Notons les sens variés du terme grammaire : un manuel de grammaire d’une langue étrangère va présenter une description plus ou moins exhaustive des règles syntaxiques de la langue. Ainsi dans le langage courant et dans les programmes pédagogiques, la grammaire est assimilée à la syntaxe, alors que pour les linguistes, la syntaxe ne fait qu’une partie, avec par exemple la phonologie et le lexique, des grands champs de l’étude de la langue. Comme nous verrons plus loin, les acquisitionnistes parlent également d’une ‘grammaire de l’apprenant,’ mais dans l’approche grammaire-traduction, la grammaire se limite à une description syntaxique préscriptive et l’enseignement est centré explicitement sur la maîtrise de ces règles, par une technique appelée plus tard la focalisation sur les formes (focus on forms). L’approche grammaire-traduction reste un élément fondamental de l’étude des langues vivantes dans bien de pays, et notamment dans les programmes de l’enseignement supérieur en Europe.
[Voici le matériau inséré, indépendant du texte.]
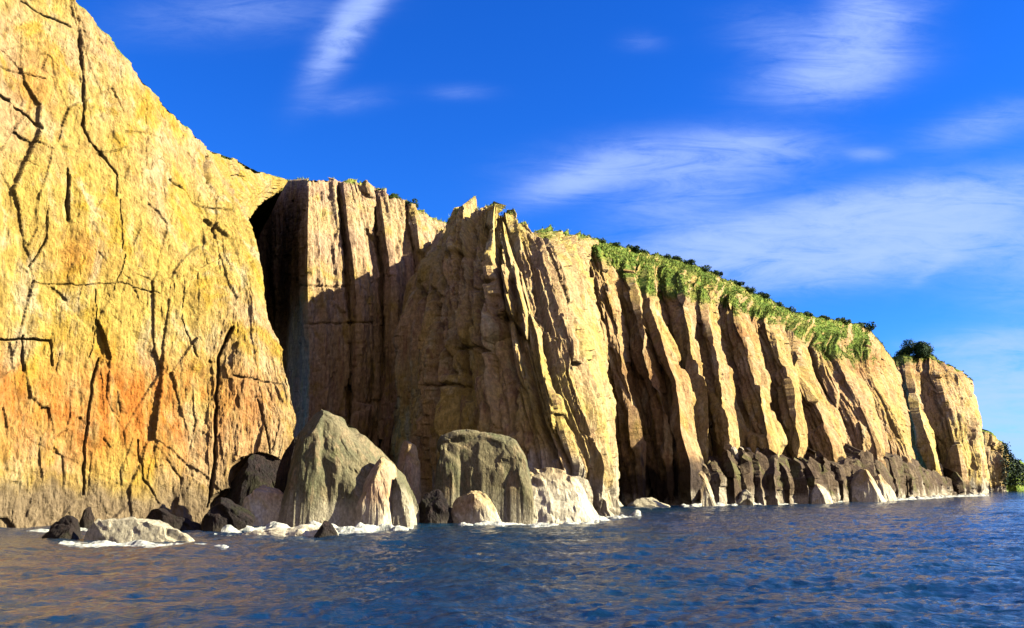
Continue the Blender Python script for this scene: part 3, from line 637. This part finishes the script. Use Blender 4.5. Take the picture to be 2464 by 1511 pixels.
for path, wd, hg, sd in [([(540, 78), (600, 80), (700, 82), (800, 80), (900, 80), (990, 83)], 3.2, .9, 1), ([(150, 62), (220, 63), (330, 62), (430, 61), (560, 60)], 2.2, .55, 2),
                         ([(1090, 90), (1200, 91), (1330, 92), (1440, 97)], 2.6, .65, 3), ([(1425, 104), (1480, 108), (1540, 116)], 3.0, .8, 4),
                         ([(1640, 164), (1760, 172), (1900, 192), (2020, 210)], 3.0, .75, 5), ([(2100, 222), (2200, 246), (2290, 300), (2370, 330)], 4, .9, 6), ([(-100, 76), (60, 79), (300, 82), (480, 86)], 2.0, .5, 8)]:
    G = foam(path, wd, hg, sd); R_, C_ = G.shape[:2]; idx = np.arange(R_*C_).reshape(R_, C_) + off
    Q.append(np.stack([idx[:-1, :-1], idx[:-1, 1:], idx[1:, 1:], idx[1:, :-1]], -1).reshape(-1, 4)); V.append(G.reshape(-1, 3)); off += R_*C_
tag(mesh_np('sea_foam', np.concatenate(V), np.concatenate(Q), fm.m, shade=True), 'white foam washing along the foot of the rocks', 'foam', kind='stuff')

# ------------------------------------------------------------------ vegetation
def leaf_mat(name, a, b):
    k = NT(name); k.put(k.mix(k.ramp(k.noise(1.3, det=4), .35, .65), a, b), k.b.inputs['Base Color']); k.b.inputs['Roughness'].default_value = .7
    k.b.inputs['Specular IOR Level'].default_value = .2
    return k.m
M['leaf'] = leaf_mat('dark_leaves', (0.018, 0.045, 0.012), (0.05, 0.10, 0.02)); M['leaf2'] = leaf_mat('green_leaves', (0.05, 0.10, 0.012), (0.13, 0.19, 0.03))
M['turf'] = leaf_mat('turf_blades', (0.09, 0.17, 0.018), (0.30, 0.37, 0.05))
bk = NT('bark'); bk.put(bk.mix(bk.noise(6), (.06, .04, .025), (.13, .09, .06)), bk.b.inputs['Base Color']); M['bark'] = bk.m
# low woods on the distant point
M['wood'] = leaf_mat('distant_leaves', (0.015, 0.035, 0.018), (0.04, 0.07, 0.028))
# turf tufts over the green ground
rs = np.random.RandomState(3); TV = []
for key, cnt, sz in (('R', 46000, .42), ('F', 8000, .6), ('H', 3000, .35), ('B', 2500, .45)):
    o_, P, g, N_, rows = cl[key]
    R_, C_ = g.shape; gg = g[:min(R_, rows+5), :].copy(); gg[:rows//3] = 0 if key != 'D' else gg[:rows//3]
    ar = np.linalg.norm(np.cross(np.gradient(P, axis=1), np.gradient(P, axis=0)), axis=-1)[:gg.shape[0]]
    pr = (gg > .35)*ar
    if pr.sum() <= 0: continue
    pr = (pr/pr.sum()).ravel(); k = rs.choice(pr.size, cnt, p=pr); c = P[:gg.shape[0]].reshape(-1, 3)[k]
    for b in range(2):
        an = rs.uniform(0, 2*np.pi, cnt); h = sz*rs.uniform(.5, 1.4, cnt); wd = h*.22
        base = c + np.stack([rs.normal(0, sz*.4, cnt), rs.normal(0, sz*.4, cnt), -0.1+0*h], -1)
        tip = base + np.stack([np.cos(an)*h*.5, np.sin(an)*h*.5, h], -1)
        side = np.stack([-np.sin(an)*wd, np.cos(an)*wd, 0*wd], -1)
        TV.append(np.stack([base-side, base+side, tip], 1))
TV = np.concatenate(TV).reshape(-1, 3)
tag(mesh_np('grass', TV, np.arange(len(TV)).reshape(-1, 3), M['turf']), 'green turf growing on the cliff tops', 'grass', kind='stuff')

def shrub(name, loc, w, h, seed, mat, label, leaves=2600, ls=.16, group=None):
    rs = np.random.RandomState(seed)
    r = bpy.data.objects.new(name, None); COL.objects.link(r); r.location = loc; tag(r, label, 'bush', group)
    nl = 12; cc = np.stack([rs.uniform(-.6, .6, nl)*w, rs.uniform(-.6, .6, nl)*w, rs.uniform(.3, .72, nl)*h], -1); cr = rs.uniform(.28, .5, nl)*min(w, h*.9)
    cc[0] = (0, 0, .58*h); cr[0] = .42*h
    k = rs.randint(0, nl, leaves); d = rs.normal(size=(leaves, 3)); d /= np.linalg.norm(d, axis=1)[:, None]
    c = cc[k] + d*(cr[k]*rs.uniform(.55, 1.05, leaves))[:, None]; c[:, 2] = np.maximum(c[:, 2], .05*h)
    u = rs.normal(size=(leaves, 3)); u /= np.linalg.norm(u, axis=1)[:, None]; v = np.cross(u, d); v /= np.maximum(np.linalg.norm(v, axis=1)[:, None], 1e-6)
    sz = (ls*rs.uniform(.6, 1.5, leaves))[:, None]*max(w, h)/2.0
    q = np.stack([c-u*sz, c-v*sz*.6, c+u*sz, c+v*sz*.6], 1).reshape(-1, 3)
    mesh_np('crown', q, np.arange(len(q)).reshape(-1, 4), mat, parent=r)
    B = []; Fq = []; o = 0
    for i in range(6):
        a = np.zeros(3) + (0, 0, -.4); b = cc[i]; ax = (b-a)/np.linalg.norm(b-a); s1 = np.cross(ax, (1, .3, 0)); s1 /= np.linalg.norm(s1); s2_ = np.cross(ax, s1)
        for e_, (pt, rad) in enumerate(((a, .05*h), ((a+b)/2+s1*.06*h, .032*h), (b, .012*h))):
            for j in range(6):
                an = j*math.pi/3; B.append(pt + (s1*math.cos(an)+s2_*math.sin(an))*rad)
        for e_ in range(2):
            for j in range(6):
                Fq.append((o+e_*6+j, o+e_*6+(j+1) % 6, o+e_*6+6+(j+1) % 6, o+e_*6+6+j))
        o += 18
    mesh_np('trunk', np.array(B), np.array(Fq), M['bark'], parent=r)
    return r
def ground(key, px, back=0):
    """point on the brow row of a cliff in the direction px"""
    P = cl[key][1][cl[key][4]-1-back]; X, _ = to_px(P); i = int(np.argmin(np.abs(X-px))); return P[i]
g0 = ground('F', 2200)
shrub('bush', Vector(g0) + Vector((0, -3, -2.4)), 9.6, 8.0, 11, M['leaf'], 'large round dark green bush on top of the far headland', 15000, .055)
SK = [(1520, 2.6, 'leaf', 'R', 'dark bush on the skyline at the head of the green slope'), (1548, 2.0, 'leaf', 'R', 'smaller dark bush just right of the first dark skyline bush'),
      (1600, 1.8, 'leaf', 'R', 'dark bush on the skyline above the first lit spine'), (1628, 2.0, 'leaf', 'R', 'dark bush beside the lit spine, on its right'),
      (1655, 2.2, 'leaf', 'R', 'dark bush in the middle of the skyline thicket'), (1690, 2.6, 'leaf', 'R', 'widest bush of the dark skyline thicket'),
      (1722, 2.2, 'leaf', 'R', 'dark bush at the right end of the skyline thicket'), (1775, 2.2, 'leaf', 'R', 'dark bush standing alone on the falling skyline'),
      (1800, 2.6, 'leaf', 'R', 'taller dark bush right of the lone skyline bush'), (1835, 2.4, 'leaf', 'R', 'dark bush low on the skyline left of the pale notch'),
      (1870, 2.4, 'leaf', 'R', 'dark bush just before the second green slope'), (1900, 2.2, 'leaf2', 'R', 'green bush at the left end of the second green slope'),
      (1940, 2.4, 'leaf2', 'R', 'green bush on the skyline of the second green slope'), (1985, 2.4, 'leaf2', 'R', 'green bush right of centre on the second green slope'),
      (2030, 2.8, 'leaf2', 'R', 'green bush near the right end of the second green slope'), (2082, 4.2, 'leaf', 'R', 'tallest pointed dark bush at the edge of the drop before the far headland'),
      (1340, 1.6, 'leaf2', 'H', 'small green bush right of the central headland summit'), (1395, 1.7, 'leaf2', 'R', 'small green bush at the left start of the green slope'),
      (1440, 1.8, 'leaf2', 'R', 'green bush on the upper left of the green slope'), (1480, 1.8, 'leaf', 'R', 'dark green bush left of the first skyline thicket'),
      (950, 1.6, 'leaf2', 'B', 'small green bush on the skyline above the recess'), (985, 1.8, 'leaf', 'B', 'dark green bush on the skyline above the recess, nearest the headland'),
      (915, 1.3, 'leaf2', 'B', 'smallest green bush on the skyline above the recess'), (2165, 3.0, 'leaf2', 'F', 'low green bush at the left foot of the large round bush'),
      (2150, 2.4, 'leaf', 'F', 'small dark bush in the notch before the far headland')]
for i, (px, sz, mt, key, lb) in enumerate(SK):
    g0 = ground(key, px)
    shrub('bush', Vector(g0) + Vector((0, .6, -.45*sz)), sz*1.25, sz*.95, 40+i, M[mt], lb, 1300, .13, 'bushes along the cliff top skyline')

# distant wood on the low point: leaf clumps over its slope
o_, P, g, N_, rows = cl['D']
X, Yp = to_px(P[:rows+8]); msk = ((X > 2412) & (P[:rows+8, :, 2] > 3)).ravel(); c = P[:rows+8].reshape(-1, 3)[msk]
rs = np.random.RandomState(9); c = c[rs.choice(len(c), 14000)]; n_ = len(c)
u = rs.normal(size=(n_, 3)); u /= np.linalg.norm(u, axis=1)[:, None]; v = np.cross(u, rs.normal(size=(n_, 3))); v /= np.linalg.norm(v, axis=1)[:, None]
c = c + np.stack([rs.normal(0, 1.2, n_), rs.normal(0, 1.2, n_), rs.uniform(0, 1.6, n_)*(.5+.5*np.sin(c[:, 0]*.35)**2)], -1)
q = np.stack([c-u*.45, c-v*.45, c+u*.45, c+v*.45], 1).reshape(-1, 3)
tag(mesh_np('woodland', q, np.arange(len(q)).reshape(-1, 4), M['wood']), 'dark low woodland on the distant point at the right edge', 'woodland', kind='stuff')
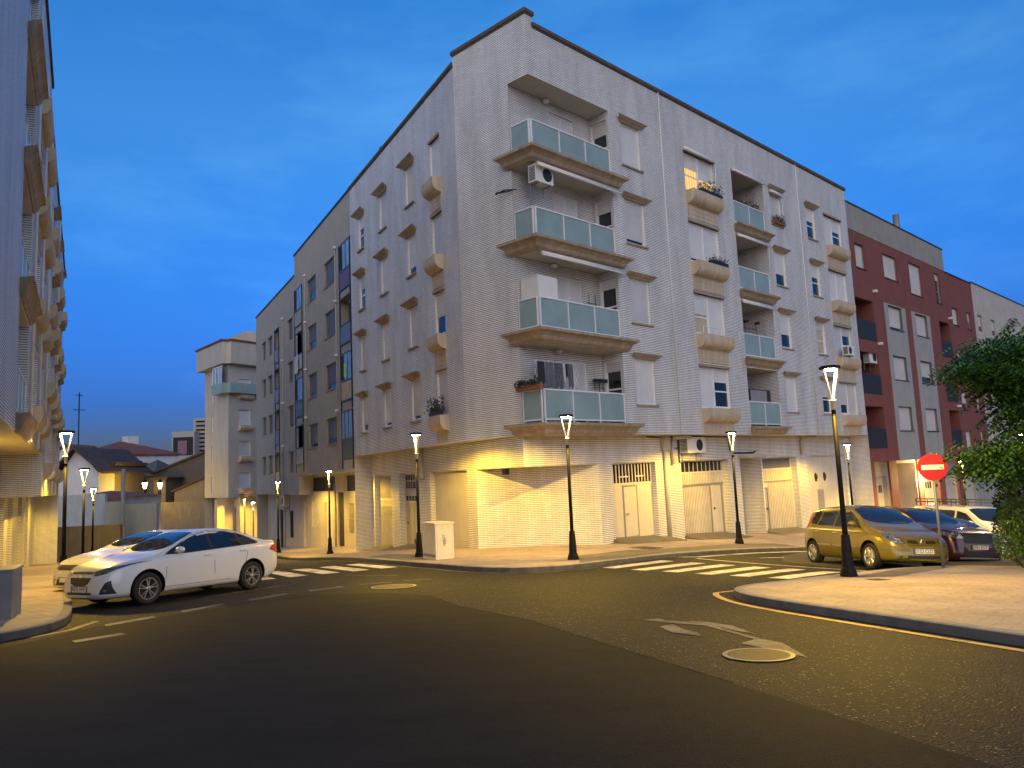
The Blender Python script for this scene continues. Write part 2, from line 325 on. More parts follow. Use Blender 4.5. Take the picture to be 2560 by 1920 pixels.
def window(parent, fr, u0, u1, z0, z1, op=(0.,), o=0., depth=.13, shut='shutter_white', frame='white_alu', glass='glass_dark', fw=.05, name='window', lit=False, rail=None):
    """roller-shutter window: op = open share below the shutter, one per leaf"""
    n = len(op); mb = MB(); w = (u1-u0)/n; y = o-depth
    if shut == 'shutter_white': shut = rng.choice(['shutter_white', 'shutter_white', 'shutter_cream', 'shutter_pale'])
    for x in (u0, u1-fw): fr.box(mb, x, x+fw, y-.06, y+.035, z0, z1)
    fr.box(mb, u0+fw, u1-fw, y-.06, y+.02, z1-fw, z1); fr.box(mb, u0+fw, u1-fw, y-.06, y+.02, z0, z0+fw)
    for i in range(1, n): fr.box(mb, u0+i*w-fw*.5, u0+i*w+fw*.5, y-.06, y+.03, z0+fw, z1-fw)
    for i, q in enumerate(op):
        a = u0+i*w+(fw if i == 0 else fw*.5); c = u0+(i+1)*w-(fw if i == n-1 else fw*.5); zs = z0+fw+(z1-z0-2*fw)*q
        if q > .02:
            fr.box(mb, a, a+.045, y-.05, y-.012, z0+fw, zs); fr.box(mb, c-.045, c, y-.05, y-.012, z0+fw, zs); fr.box(mb, a+.045, c-.045, y-.05, y-.012, z0+fw, z0+fw+.045)
            if q > .45:
                zz = rail if rail else z0+fw+.38*(z1-z0); fr.box(mb, a+.045, c-.045, y-.05, y-.012, zz, zz+.06)
    wo = mb.build(name, frame, parent)
    for i, q in enumerate(op):
        a = u0+i*w+(fw if i == 0 else fw*.5); c = u0+(i+1)*w-(fw if i == n-1 else fw*.5); zs = z0+fw+(z1-z0-2*fw)*q
        if q < .98: s = MB(); fr.box(s, a, c, y-.03, y-.008, zs, z1-fw); s.build('shutter', shut, wo)
        if q > .02: g = MB(); fr.box(g, a, c, y-.05, y-.035, z0+fw, zs); g.build('pane', glass, wo)
    return wo
def lintel_cap(parent, fr, u0, u1, z, o=0., mat='stone_trim', d=.2, fl=.3, h=.2):
    mb = MB(); fr.extr(mb, [(o-.02, z), (o+.03, z), (o+.06, z+.05), (o+.12, z+.09), (o+d-.03, z+h-.05), (o+d, z+h-.04), (o+d, z+h), (o-.02, z+h)], u0-.03, u1+.03, 0, fl/d*.9, fl/d*.9)
    return mb.build('lintel', mat, parent)
def sill(parent, fr, u0, u1, z, o=0., mat='stone_trim', d=.07, t=.06):
    mb = MB(); fr.box(mb, u0-.05, u1+.05, o-.1, o+d, z-t, z); return mb.build('window_sill', mat, parent)
def planter(parent, fr, u0, u1, zt, zb, o=0., mat='planter_concrete', d=.37):
    """moulded concrete flower trough with a rolled belly, on a flush panel that reaches the window below"""
    mb = MB(); pr = [(o-.1, zt), (o+d, zt), (o+d, zt-.24)]
    for k in range(1, 8):
        a = k/7*pi/2; pr.append((o+.04+(d-.04)*cos(a), zt-.24-.32*sin(a)))
    pr += [(o+.04, zt-.56), (o+.04, zt-.60), (o-.1, zt-.60)]
    fr.extr(mb, pr, u0, u1)
    po = mb.build('planter', mat, parent)
    if zb is not None:
        m2 = MB(); fr.box(m2, u0+.03, u1-.03, o-.1, o+.025, zb, zt-.603)
        for k in (.33, .66): zz = zb+(zt-.6-zb)*k; fr.box(m2, u0+.03, u1-.03, o+.025, o+.035, zz-.012, zz+.012)
        m2.build('planter_panel', mat, po)
    return po
# ------------------------------------------------------------------ sky and light
w = bpy.data.worlds.new('World'); SC.world = w; w.use_nodes = True; nt = w.node_tree
bg = nt.nodes['Background']
SUN_EL, SUN_AZ = radians(1.5), radians(180)       # the sun has just gone, behind the photographer's left shoulder
sk = nt.nodes.new('ShaderNodeTexSky'); sk.sky_type = 'NISHITA'; sk.sun_disc = False
sk.sun_elevation = SUN_EL; sk.sun_rotation = SUN_AZ; sk.altitude = 300; sk.air_density = 1.; sk.dust_density = .6; sk.ozone_density = 6.
tc = nt.nodes.new('ShaderNodeTexCoord'); mp = nt.nodes.new('ShaderNodeMapping'); mp.inputs['Scale'].default_value = (1, 1, 3.2); mp.inputs['Rotation'].default_value = (.15, .1, .5)
nt.links.new(tc.outputs['Generated'], mp.inputs[0])
nz = nt.nodes.new('ShaderNodeTexNoise'); nz.inputs['Scale'].default_value = 2.6; nz.inputs['Detail'].default_value = 7; nz.inputs['Roughness'].default_value = .58; nt.links.new(mp.outputs[0], nz.inputs['Vector'])
cl = ramp(nt, nz.outputs['Fac'], [(.50, (0, 0, 0)), (.76, (.5, .5, .5))])
grade = mixc(nt, 1., sk.outputs[0], SKY_TINT, 'MULTIPLY')
sx = nt.nodes.new('ShaderNodeSeparateXYZ'); nt.links.new(tc.outputs['Generated'], sx.inputs[0])
grade = mixc(nt, 1., grade, ramp(nt, sx.outputs[2], [(.0, (.24, .31, .82)), (.10, (.37, .39, .84)), (.42, (2.3, 1.04, .97)), (.62, (1, 1, 1))]), 'MULTIPLY')
bw = nt.nodes.new('ShaderNodeRGBToBW'); nt.links.new(grade, bw.inputs[0])
cc = nt.nodes.new('ShaderNodeMix'); cc.data_type = 'RGBA'; cc.blend_type = 'MULTIPLY'; cc.inputs[0].default_value = 1
nt.links.new(grade, cc.inputs[6]); cc.inputs[7].default_value = (3.0, 1.75, 1.2, 1)
fin = mixc(nt, cl, grade, cc.outputs[2])
nt.links.new(fin, bg.inputs['Color']); bg.inputs['Strength'].default_value = SKY_STRENGTH
sd = bpy.data.lights.new('dusk_glow', 'SUN'); sd.energy = SUN_E; sd.angle = radians(120); sd.color = SUN_COL
so = bpy.data.objects.new('dusk_glow', sd); COL.objects.link(so)
_el = radians(11); so.rotation_euler = Vector((-sin(radians(183))*cos(_el), -cos(radians(183))*cos(_el), -sin(_el))).to_track_quat('-Z', 'Y').to_euler()
vs_ = SC.view_settings; vs_.view_transform = 'Standard'; vs_.look = 'None'; vs_.exposure = EXPOSURE; vs_.gamma = 1; vs_.use_curve_mapping = False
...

Les approches audio-orales
La grammaire-traduction et les approches audio-orales qui l’ont suivie ont un élément en commun : elles s’appuyent toutes deux sur un programme synthétique, c’est à dire un cours ou une organisation didactique (Springer 1996) par laquelle la L2 est découpée en petits morceaux pour être ensuite enseignée pas à pas jusqu’à ce que la structure complète de la L2 ait été traitée. L’intérêt du cours synthétique repose sur la capacité de l’apprenant.e à réintégrer les différentes parties pour en faire une synthèse exploitable en situation de communication.
Les approches audio-orales, comprenant la Audio-Lingual Method (ALM, Fries & Lado 1958) et la méthode structuro-globale audio-visuelle (Gauvenet et al 1962) parmis d’autres, reposent sur une conception linguistique plus ou moins structuraliste et une vision psychologique comportementaliste. La L2 est conçue comme un ensemble de structures de base (patterns) avec une prononciation propre, plus ou moins différente de celle de la L1. Les mécanismes d’apprentissage sont ceux du réflexe conditionné : le surapprentissage de séries de transformations de structures de base, avec la réprise immédiate de toute erreur pour éviter la formation de mauvaises habitudes.
Les approches communicatives
C’est justement sur la place de l’erreur que va s’opérer un nouveau mouvement de pendule dans l’enseignement des langues étrangères, signalé comme nous l’avons vu par la révolution cognitive du milieu du siècle dernier. Corder (1967: 166) fait une distinction importante entre la faute d’inattention aléatoire et l’erreur systématique, cette dernière la preuve de l’existence d’un programme interne ou d’une grammaire de l’apprenant.e (‘built-in syllabus’) appelée interlangue (interlanguage) par Selinker (1972). Cette prise de conscience va encourager l’abandon d’un enseignement synthétique de la langue en faveur d’un programme analytique[2] (Wilkins 1972). Ce dernier ne présente pas de progression de structures syntaxiques isolées mais propose à la place des échantillons de la langue cible (input) qui ne sont ni triés ni adaptés selon des critères lexicaux ou syntaxiques. Ce programme repose sur la capacité supposée de l’apprenant.e de déceler des régularités linguistiques de manière inconsciente dans cet input langagier et de les intégrer à son interlangue sans enseignement explicite.
Cette conception de l’apprentissage découle directement du positionnement cognitiviste de Chomsky et amène des chercheurs-formateurs en L2 comme Krashen (1982) à préférer essayer de stimuler une acquisition L2 qui serait implicite et efficace (comme celle de la L1) plutôt qu’un apprentissage plus délibéré et moins apte à favoriser la production ou l’interaction spontanées. Cette capacité à utiliser la L2 est appelée la compétence communicative (Hymes 1972) et constitue l’objectif principale de l’approche communicative (communicative language teaching, CLT). Si cette approche dépend d’une vision de l’apprentissage résolument chomskyenne, sa conception de la langue est plus large et comprend non seulement des savoirs linguistiques mais également des compétences sociolinguistiques, pragmatiques et stratégiques (Canale & Swain 1980, Celce-Murcia 1996). Les méthodes CLT comprennent ainsi l’utilisation de ressources dites authentiques (c’est à dire à l’intention de publics autres que les apprenant.e.s L2) choisies pour favoriser la discussion, aussi bien que les activités permettant des échanges spontanés avec l’enseignant.e et entre apprenant.e.s.